Leading Internet companies including Google, Ebay, IAC, Microsoft, Yahoo and Amazon issued a letter sharply critical of a House bill that would hamstring the FCC from implementing net neutrality regulations.
Written by ZDNet UK, Contributor

Leading Internet companies including Google, Ebay, IAC, Microsoft, Yahoo and Amazon issued a letter sharply critical of a House bill that would hamstring the FCC from implementing net neutrality regulations, the Washington Post reports.

The bill, championed by House Commerce Committee Chairman Joe Barton (R-Tex.), would allow the FCC to decide disputes about Web access only case by case and would bar the agency from writing detailed rules on the subject.
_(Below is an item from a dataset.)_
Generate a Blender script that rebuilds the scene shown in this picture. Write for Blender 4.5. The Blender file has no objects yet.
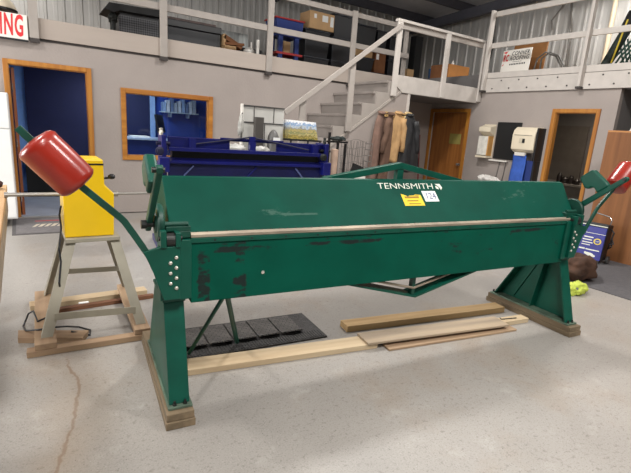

Open-Internet advocates said the bill would make the FCC toothless in the area of net neutrality, which is the concept that companies controlling Internet access should not use that power to block or slow particular Web services.

"We are extremely concerned that legislation before your committee would fail to protect the Internet from discrimination and would deny consumers unfettered access," six companies wrote in a letter to Barton and Rep. Fred Upton (R-Mich.), who is chairman of the panel's subcommittee on telecommunications and the Internet.

"We have urged Congress to adopt network neutrality requirements that are meaningful and enforceable. The provisions in the committee bill achieve neither goal," the letter said.

 Rep. Ed Markey of Mass. attacked the measure:

"The 'network neutrality' section of the bill represents a body blow to the Internet community," Markey said. "It removes FCC authority to establish any future rules needed to ensure that consumers and competitors can avail themselves of the Internet experience they enjoy today."